¿Rapsodia en azul o Rapsodia triste?
Hace una semanas cumplió cien años Rhapsody in Blue –conocida en español como Rapsodia en azul–, la pieza musical de George Gershwin que logró transfundir lo popular en lo clásico. Aquella sonoridad novedosa fue un éxito, pero también un escándalo. Incluso hoy sigue causando polémica, como cuenta una nota del diario El País que reprodujo LA NACION.
Más allá de la música, hay una segunda polémica, aunque solo le compete al castellano. Varios lectores se quejaron al pie de aquel artículo por la traducción “Rapsodia en azul”, que parece antes un error que una licencia poética.
Es cierto: el “blue” del título es como un Jano bifronte. Además de un color, expresa un sentimiento: la tristeza. Para mayor complicación, también alude a los rastros del blues en el jazz. La preposición “in” (en), si faltaba un dato ambiguo, agrega la idea de que el amplio “blue” es una tonalidad, como el Do o el La. Sin embargo, la sinestesia del azul en la traducción que se repite por pura herencia no es por completo errónea. En el original inglés funciona como una instrucción programática para la escucha: señala el clima nocturno de la composición. El clarinete inaugural que asciende con sus notas a toda velocidad abre el telón a una noche neoyorquina.
"Rhapsody in Blue es uno de tantos objetos culturales a los que se le adhirió una traducción imperfecta"
Rapsodia en azul es, en todo caso, la manera cómo se designó en nuestro idioma la obra de Gershwin allá lejos y hace tiempo. ¿Habría que deconstruir el título y rebautizarlo? Ninguna opción parece buena: tampoco le haría justicia llamarla “Rapsodia triste” y menos todavía optar por una estrafalaria “Rapsodia en clave de tristeza” o “en clave azulada”.
Rhapsody in Blue –dejémoslo en inglés– es uno de tantos objetos culturales a los que se le adhirió una traducción imperfecta. No solo ocurre en la música. En el cine, siempre fue común alterar los nombres de las películas. La mayoría de las veces por cuestiones de gancho; otras, por defecto de literalidad. La primera vez que vi Los cuatrocientos golpes, del director François Truffaut, me esperaba una andanada de palizas. Sin embargo, más allá de las desventuras del chico Antoine Doinel, solo se contabiliza una humillante cachetada. La explicación es simple: en francés “faire les 400 coups” significa, entre otras posibilidades, “hacer las mil y una”. Basta aplicarle ese giro copernicano a la historia para que el acento se desplace en parte de la opresión de la escuela o la relación con los padres a la huida pasajera del protagonista, que es una forma de liberación.
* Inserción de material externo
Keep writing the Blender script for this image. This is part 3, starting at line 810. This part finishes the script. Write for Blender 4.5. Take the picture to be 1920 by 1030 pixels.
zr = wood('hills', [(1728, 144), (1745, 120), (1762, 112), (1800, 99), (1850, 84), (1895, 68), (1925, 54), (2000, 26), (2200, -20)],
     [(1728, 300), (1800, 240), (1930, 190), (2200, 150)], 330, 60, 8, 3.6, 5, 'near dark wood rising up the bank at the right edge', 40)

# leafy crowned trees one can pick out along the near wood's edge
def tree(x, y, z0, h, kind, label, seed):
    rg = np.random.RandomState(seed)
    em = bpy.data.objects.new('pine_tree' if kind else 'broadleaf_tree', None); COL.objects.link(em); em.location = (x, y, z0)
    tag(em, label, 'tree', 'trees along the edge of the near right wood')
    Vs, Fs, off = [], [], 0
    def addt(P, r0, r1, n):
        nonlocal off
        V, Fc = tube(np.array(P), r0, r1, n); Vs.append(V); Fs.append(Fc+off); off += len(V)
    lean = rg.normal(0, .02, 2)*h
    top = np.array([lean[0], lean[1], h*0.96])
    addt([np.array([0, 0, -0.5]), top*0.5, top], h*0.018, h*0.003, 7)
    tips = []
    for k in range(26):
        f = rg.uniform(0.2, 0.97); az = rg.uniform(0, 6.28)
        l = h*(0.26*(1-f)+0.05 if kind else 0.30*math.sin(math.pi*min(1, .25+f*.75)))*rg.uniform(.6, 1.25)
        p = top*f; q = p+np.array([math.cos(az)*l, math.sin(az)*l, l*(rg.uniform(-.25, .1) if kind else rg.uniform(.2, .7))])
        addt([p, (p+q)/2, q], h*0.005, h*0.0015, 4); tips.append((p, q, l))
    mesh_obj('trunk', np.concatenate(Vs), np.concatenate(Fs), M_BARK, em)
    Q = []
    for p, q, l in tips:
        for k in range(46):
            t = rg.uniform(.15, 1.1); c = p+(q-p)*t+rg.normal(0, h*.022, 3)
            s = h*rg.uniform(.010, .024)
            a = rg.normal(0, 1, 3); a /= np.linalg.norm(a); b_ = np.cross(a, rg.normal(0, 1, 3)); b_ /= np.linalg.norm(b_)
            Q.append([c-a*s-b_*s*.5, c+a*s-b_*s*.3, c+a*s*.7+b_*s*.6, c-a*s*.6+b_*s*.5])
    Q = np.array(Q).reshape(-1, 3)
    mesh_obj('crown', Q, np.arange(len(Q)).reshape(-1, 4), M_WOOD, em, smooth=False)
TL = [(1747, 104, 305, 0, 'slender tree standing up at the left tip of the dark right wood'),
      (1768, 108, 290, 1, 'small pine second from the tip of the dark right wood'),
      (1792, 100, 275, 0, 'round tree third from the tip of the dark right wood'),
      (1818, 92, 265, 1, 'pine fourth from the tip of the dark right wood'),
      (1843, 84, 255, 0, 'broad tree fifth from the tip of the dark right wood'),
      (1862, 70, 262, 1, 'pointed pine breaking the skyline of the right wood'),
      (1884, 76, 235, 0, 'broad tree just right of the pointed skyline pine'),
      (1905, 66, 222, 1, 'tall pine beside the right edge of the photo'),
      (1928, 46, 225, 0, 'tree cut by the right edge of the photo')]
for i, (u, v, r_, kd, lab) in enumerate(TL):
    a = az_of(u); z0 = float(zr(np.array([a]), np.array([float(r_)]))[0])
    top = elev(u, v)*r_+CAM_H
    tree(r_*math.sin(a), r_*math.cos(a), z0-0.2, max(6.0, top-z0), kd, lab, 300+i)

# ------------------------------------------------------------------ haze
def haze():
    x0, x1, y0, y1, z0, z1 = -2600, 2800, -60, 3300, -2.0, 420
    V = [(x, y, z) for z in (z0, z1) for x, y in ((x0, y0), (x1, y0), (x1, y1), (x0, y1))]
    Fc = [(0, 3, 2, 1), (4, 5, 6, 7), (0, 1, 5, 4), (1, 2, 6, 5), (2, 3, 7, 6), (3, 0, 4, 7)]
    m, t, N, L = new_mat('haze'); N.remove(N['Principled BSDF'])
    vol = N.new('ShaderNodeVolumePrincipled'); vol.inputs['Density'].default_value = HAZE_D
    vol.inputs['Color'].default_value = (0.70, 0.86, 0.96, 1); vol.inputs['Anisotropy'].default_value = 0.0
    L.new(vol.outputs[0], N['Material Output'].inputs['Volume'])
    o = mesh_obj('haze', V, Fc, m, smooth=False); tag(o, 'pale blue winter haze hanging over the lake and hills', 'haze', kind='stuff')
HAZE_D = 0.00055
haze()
Los libros dieron lugar a otras alteraciones. El marinero que perdió la gracia del mar es mi novela preferida de Yukio Mishima, en gran medida por su título, que en el original japonés –dicen los que saben– solo significa “Remolque al atardecer”. El retoque que le hizo Pepe Bianco a su traducción de The Turn of the Screw, de Henry James, es a su vez un acierto: Otra vuelta de tuerca sugiere mucho más que el mecánico “La vuelta del tornillo”.
Contra todo, hay casos en que las libertades del traductor pueden desorientar. La metamorfosis, de Kafka, es el ejemplo más a mano. Die Verwandlung insinúa en alemán apenas una vulgar transformación. ¿De dónde viene esa metamorfosis de aire mitológico? En español, la primera versión con ese nombre apareció en la Revista de Occidente, sin mención del traductor. Borges –al que le atribuyeron más tarde por equivocación esa versión– decía en broma que quizá el médium lingüístico se había entusiasmado demasiado leyendo a Ovidio, autor de unas Metamorfosis famosas.
Hace unos años el español Juan José del Solar publicó una nueva traducción que respeta el título original, además del estilo austero, sin adornos, de la prosa de Kafka. La versión es impecable, pero todavía no encontré a nadie que en vez de La metamorfosis hable de La transformación. Sí, también los títulos, por inexactos que sean, pueden volverse clásicos.